**TASK OBJECTIVE:**
Please repeat the records exactly from their first line, finishing at the line containing "from mathutils import Matrix, Vector" and including it.

**MATERIAL FOR THIS TASK:**

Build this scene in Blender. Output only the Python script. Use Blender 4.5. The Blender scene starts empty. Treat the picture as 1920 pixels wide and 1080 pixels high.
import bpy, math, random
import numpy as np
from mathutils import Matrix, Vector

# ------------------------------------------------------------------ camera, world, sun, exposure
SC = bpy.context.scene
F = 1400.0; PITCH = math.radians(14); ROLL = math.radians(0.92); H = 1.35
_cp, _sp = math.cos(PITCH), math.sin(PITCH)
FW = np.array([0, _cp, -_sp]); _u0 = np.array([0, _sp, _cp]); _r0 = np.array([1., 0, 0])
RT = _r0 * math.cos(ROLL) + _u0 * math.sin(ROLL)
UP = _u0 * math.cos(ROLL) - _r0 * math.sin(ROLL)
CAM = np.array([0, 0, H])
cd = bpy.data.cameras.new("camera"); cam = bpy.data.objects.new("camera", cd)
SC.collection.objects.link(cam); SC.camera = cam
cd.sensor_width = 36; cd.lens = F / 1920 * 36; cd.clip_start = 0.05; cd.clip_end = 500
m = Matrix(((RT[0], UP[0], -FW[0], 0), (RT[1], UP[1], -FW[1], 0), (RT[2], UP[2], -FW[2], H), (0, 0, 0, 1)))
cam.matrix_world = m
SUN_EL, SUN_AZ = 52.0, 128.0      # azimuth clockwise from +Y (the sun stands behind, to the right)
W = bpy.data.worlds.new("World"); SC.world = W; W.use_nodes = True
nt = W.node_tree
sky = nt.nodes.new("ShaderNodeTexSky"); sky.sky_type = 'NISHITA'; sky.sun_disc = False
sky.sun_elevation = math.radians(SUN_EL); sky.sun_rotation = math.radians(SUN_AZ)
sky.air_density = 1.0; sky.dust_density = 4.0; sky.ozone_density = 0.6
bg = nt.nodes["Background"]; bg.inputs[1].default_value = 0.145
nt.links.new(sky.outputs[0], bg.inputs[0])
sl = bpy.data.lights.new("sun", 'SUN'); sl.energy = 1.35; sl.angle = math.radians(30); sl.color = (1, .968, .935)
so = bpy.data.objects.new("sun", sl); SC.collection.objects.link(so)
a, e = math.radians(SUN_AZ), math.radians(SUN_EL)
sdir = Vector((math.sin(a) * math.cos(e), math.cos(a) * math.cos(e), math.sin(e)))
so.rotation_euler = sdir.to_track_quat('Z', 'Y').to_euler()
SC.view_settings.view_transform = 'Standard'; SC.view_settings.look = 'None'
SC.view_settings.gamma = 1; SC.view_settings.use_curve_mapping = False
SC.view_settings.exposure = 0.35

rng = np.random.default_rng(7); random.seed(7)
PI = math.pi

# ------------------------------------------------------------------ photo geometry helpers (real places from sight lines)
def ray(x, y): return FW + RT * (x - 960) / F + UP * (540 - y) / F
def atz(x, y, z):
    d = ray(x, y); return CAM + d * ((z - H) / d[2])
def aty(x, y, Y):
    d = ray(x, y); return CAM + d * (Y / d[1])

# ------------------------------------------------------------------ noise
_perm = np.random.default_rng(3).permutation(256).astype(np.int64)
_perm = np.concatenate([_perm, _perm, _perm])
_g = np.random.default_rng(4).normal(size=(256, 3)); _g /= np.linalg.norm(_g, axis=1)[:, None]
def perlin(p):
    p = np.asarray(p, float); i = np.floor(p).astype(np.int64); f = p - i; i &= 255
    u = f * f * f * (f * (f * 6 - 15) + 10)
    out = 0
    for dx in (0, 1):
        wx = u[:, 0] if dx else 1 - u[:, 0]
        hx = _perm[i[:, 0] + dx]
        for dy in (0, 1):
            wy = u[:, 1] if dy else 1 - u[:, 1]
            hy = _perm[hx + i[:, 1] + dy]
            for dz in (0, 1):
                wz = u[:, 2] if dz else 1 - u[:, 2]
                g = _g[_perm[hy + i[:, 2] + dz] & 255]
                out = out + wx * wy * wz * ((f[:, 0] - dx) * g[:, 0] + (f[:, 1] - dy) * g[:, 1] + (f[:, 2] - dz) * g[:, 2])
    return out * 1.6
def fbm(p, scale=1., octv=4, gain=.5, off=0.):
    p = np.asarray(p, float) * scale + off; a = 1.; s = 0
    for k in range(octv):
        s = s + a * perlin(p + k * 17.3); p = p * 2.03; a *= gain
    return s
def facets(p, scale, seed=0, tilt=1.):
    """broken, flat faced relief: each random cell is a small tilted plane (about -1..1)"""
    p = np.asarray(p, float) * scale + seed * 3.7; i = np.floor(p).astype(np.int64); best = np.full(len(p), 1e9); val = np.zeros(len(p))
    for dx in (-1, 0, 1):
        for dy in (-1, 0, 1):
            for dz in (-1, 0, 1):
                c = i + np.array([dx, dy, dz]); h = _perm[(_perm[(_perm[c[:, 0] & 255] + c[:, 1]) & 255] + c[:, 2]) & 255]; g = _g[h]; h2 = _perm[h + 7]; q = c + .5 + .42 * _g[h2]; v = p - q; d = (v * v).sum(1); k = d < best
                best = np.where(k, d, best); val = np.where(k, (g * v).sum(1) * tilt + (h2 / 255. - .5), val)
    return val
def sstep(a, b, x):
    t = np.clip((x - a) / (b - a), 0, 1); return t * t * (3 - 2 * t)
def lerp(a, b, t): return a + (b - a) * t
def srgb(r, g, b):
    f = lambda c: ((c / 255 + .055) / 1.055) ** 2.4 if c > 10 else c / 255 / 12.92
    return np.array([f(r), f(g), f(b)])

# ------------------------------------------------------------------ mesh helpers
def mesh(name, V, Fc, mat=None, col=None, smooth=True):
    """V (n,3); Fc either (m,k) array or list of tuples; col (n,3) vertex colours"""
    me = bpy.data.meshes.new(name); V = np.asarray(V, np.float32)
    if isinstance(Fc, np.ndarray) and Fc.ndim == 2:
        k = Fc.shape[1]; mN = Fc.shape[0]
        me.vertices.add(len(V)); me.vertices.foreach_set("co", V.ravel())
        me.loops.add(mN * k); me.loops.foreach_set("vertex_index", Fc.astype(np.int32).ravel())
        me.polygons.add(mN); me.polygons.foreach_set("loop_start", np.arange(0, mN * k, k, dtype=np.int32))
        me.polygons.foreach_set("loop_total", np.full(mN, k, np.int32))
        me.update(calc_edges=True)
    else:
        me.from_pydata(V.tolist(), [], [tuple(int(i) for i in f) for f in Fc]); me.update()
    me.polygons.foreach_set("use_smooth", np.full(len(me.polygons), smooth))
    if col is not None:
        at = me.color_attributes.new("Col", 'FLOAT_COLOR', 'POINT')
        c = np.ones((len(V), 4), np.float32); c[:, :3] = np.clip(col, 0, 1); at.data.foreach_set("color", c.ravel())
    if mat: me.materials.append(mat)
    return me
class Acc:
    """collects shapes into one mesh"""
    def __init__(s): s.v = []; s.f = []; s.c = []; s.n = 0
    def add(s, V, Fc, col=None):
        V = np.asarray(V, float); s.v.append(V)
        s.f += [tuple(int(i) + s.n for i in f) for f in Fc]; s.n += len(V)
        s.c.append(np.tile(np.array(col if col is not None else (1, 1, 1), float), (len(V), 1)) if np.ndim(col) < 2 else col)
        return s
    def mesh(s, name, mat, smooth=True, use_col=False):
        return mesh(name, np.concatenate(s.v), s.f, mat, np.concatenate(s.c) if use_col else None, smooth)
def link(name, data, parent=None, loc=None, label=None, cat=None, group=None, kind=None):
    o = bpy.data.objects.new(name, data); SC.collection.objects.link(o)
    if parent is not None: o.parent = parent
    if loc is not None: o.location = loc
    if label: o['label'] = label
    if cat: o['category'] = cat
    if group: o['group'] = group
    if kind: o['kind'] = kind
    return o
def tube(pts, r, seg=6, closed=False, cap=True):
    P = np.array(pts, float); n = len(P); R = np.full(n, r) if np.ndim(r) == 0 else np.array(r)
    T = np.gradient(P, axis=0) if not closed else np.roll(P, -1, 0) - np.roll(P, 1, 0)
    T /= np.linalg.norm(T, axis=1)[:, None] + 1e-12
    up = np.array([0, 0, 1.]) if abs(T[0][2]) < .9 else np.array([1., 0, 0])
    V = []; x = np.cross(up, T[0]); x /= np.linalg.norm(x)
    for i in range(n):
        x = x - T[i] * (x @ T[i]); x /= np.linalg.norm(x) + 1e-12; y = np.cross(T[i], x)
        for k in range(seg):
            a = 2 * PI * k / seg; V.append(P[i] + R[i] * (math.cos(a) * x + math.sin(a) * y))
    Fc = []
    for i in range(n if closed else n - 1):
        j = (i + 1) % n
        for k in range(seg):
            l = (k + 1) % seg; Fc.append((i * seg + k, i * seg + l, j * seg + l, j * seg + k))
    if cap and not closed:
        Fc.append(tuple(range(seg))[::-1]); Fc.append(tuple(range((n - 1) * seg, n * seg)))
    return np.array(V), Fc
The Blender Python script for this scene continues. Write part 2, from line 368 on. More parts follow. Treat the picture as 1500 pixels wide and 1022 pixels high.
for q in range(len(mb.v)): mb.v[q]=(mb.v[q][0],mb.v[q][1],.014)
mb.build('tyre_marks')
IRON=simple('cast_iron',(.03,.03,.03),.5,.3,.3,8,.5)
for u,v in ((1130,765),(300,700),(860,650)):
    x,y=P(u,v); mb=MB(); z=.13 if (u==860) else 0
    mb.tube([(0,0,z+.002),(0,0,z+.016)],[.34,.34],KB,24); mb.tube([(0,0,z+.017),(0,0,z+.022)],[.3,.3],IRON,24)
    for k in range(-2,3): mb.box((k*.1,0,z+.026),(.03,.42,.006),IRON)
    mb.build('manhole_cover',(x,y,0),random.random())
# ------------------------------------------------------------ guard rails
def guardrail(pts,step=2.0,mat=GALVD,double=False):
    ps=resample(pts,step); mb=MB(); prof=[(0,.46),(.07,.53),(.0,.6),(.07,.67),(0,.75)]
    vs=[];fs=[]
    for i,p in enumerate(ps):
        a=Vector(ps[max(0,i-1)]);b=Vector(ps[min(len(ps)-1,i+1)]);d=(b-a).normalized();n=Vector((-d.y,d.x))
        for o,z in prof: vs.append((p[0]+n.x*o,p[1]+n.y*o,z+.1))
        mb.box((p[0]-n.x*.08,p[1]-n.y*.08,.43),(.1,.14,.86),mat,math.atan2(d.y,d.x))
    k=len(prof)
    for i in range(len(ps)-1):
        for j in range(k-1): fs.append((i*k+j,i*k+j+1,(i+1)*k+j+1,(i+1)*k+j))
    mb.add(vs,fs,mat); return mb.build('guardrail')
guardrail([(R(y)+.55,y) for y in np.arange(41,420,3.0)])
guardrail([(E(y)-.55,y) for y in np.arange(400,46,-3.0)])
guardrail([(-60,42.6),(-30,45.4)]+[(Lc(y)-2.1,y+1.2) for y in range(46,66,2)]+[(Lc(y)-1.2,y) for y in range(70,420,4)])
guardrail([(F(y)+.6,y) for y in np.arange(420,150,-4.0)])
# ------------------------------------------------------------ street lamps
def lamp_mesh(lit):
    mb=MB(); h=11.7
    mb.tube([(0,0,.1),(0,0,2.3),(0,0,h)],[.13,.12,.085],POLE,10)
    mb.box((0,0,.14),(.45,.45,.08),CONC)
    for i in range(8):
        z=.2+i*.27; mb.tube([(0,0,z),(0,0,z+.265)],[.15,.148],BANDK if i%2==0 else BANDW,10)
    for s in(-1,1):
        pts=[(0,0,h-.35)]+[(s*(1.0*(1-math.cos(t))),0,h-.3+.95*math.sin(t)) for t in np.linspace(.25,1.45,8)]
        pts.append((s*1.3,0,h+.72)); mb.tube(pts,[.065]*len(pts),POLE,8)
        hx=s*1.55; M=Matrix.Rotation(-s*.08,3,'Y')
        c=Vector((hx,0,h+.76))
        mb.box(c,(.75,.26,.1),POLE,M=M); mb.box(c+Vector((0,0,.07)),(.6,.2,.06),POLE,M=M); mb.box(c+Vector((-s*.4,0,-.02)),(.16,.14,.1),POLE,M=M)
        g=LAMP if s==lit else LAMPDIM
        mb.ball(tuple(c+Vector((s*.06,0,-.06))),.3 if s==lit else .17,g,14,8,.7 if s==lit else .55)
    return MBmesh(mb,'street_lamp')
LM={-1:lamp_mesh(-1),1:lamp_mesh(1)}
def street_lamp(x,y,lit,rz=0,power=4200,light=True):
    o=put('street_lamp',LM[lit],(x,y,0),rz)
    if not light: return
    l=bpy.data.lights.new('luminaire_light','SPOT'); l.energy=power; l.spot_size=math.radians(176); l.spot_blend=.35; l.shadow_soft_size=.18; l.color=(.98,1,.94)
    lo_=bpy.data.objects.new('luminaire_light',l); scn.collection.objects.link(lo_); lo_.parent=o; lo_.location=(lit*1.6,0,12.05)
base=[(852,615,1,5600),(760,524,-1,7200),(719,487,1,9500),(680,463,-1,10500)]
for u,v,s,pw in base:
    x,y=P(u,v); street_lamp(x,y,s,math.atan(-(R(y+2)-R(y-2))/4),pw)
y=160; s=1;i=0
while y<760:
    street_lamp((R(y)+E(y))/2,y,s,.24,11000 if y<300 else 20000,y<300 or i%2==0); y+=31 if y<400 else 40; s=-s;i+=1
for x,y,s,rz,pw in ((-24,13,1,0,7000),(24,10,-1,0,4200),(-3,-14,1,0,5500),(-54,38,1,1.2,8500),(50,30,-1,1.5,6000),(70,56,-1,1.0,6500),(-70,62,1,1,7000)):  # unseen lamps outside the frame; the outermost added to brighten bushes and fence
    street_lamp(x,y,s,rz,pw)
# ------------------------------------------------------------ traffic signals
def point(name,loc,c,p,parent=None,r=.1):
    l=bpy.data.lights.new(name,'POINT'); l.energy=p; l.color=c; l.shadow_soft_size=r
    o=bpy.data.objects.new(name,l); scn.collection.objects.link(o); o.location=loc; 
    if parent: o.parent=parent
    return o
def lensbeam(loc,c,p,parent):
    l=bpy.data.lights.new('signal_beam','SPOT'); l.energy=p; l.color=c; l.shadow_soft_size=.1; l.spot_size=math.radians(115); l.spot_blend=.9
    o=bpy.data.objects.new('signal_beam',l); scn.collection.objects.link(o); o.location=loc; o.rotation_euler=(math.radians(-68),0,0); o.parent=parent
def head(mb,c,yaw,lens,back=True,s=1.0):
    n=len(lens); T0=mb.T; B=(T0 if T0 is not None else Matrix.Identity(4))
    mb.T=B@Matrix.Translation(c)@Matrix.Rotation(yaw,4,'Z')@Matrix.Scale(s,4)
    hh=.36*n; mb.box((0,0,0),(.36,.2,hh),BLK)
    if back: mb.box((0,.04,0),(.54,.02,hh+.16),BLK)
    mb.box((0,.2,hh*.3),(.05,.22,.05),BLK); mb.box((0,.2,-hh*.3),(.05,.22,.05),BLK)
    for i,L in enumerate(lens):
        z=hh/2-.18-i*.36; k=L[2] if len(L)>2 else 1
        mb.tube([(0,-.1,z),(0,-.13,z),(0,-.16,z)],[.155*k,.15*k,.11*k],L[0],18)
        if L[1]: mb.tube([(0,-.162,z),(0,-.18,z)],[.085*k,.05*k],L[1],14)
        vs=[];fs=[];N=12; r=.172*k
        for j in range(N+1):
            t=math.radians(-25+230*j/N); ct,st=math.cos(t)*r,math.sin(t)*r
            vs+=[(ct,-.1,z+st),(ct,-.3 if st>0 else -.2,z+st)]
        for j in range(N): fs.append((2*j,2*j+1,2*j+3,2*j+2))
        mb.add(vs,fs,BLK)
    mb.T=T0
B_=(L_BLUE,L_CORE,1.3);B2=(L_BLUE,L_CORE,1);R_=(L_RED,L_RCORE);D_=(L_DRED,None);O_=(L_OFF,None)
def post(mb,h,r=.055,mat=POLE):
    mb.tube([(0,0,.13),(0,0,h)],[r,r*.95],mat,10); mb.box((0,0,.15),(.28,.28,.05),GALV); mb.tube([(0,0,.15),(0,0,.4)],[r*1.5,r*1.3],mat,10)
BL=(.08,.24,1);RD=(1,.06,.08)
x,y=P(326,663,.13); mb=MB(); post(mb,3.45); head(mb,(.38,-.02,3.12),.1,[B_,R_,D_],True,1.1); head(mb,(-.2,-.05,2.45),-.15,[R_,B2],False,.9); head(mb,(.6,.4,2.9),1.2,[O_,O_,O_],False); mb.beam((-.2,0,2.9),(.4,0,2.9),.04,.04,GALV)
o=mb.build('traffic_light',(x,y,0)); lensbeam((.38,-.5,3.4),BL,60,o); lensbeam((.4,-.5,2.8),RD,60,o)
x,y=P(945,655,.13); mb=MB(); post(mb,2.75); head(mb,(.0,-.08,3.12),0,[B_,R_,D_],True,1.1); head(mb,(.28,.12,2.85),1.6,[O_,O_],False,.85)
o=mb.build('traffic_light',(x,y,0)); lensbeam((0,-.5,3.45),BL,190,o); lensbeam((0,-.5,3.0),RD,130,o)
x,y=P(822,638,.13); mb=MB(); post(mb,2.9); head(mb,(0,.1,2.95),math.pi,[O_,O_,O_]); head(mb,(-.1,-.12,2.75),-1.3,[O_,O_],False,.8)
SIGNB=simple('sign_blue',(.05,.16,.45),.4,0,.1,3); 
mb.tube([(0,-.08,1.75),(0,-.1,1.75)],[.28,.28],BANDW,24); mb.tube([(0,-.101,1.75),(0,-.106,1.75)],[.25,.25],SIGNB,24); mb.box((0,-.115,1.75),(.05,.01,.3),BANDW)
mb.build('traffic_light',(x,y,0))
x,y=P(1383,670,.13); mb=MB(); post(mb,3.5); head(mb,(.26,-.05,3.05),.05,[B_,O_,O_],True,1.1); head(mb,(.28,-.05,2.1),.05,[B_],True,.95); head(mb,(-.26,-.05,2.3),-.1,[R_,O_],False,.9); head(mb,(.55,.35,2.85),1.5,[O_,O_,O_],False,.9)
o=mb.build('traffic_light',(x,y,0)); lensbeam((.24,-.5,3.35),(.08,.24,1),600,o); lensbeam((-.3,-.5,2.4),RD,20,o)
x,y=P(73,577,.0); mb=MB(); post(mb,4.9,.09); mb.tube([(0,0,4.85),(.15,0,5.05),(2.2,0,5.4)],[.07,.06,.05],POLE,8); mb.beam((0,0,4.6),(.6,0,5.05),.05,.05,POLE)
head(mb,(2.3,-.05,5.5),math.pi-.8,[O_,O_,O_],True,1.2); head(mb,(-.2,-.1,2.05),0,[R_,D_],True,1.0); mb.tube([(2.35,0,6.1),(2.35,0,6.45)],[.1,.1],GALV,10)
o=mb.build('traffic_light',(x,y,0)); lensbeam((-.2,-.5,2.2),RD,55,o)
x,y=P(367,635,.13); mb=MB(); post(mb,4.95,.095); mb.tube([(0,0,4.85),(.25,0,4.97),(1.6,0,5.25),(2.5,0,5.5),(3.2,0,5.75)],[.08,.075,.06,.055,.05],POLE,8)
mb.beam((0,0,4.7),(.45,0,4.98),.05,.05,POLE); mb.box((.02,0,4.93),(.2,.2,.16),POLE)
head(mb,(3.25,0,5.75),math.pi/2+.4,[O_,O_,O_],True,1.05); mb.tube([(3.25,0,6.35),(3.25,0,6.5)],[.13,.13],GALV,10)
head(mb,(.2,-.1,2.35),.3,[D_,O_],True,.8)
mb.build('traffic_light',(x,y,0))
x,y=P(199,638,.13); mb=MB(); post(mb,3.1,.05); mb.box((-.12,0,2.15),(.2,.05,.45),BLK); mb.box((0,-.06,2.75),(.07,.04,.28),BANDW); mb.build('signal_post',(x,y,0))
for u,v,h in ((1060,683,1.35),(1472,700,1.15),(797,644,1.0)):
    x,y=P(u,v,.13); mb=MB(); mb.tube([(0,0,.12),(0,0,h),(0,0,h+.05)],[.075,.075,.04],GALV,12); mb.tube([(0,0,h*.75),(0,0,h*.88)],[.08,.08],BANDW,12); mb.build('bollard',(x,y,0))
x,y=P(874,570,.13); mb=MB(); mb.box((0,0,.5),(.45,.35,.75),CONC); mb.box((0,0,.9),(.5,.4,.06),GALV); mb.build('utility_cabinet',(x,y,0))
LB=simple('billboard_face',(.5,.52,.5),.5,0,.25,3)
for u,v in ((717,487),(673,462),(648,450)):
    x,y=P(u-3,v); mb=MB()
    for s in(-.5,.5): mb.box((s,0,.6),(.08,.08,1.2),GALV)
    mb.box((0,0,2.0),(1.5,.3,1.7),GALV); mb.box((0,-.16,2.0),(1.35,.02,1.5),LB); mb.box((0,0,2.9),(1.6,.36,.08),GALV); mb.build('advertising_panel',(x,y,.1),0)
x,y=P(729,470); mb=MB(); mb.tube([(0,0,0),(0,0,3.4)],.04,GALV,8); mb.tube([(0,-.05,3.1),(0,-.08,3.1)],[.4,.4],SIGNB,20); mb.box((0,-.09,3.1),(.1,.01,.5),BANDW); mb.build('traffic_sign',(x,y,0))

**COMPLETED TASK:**
Build this scene in Blender. Output only the Python script. Use Blender 4.5. The Blender scene starts empty. Treat the picture as 1920 pixels wide and 1080 pixels high.
import bpy, math, random
import numpy as np
from mathutils import Matrix, Vector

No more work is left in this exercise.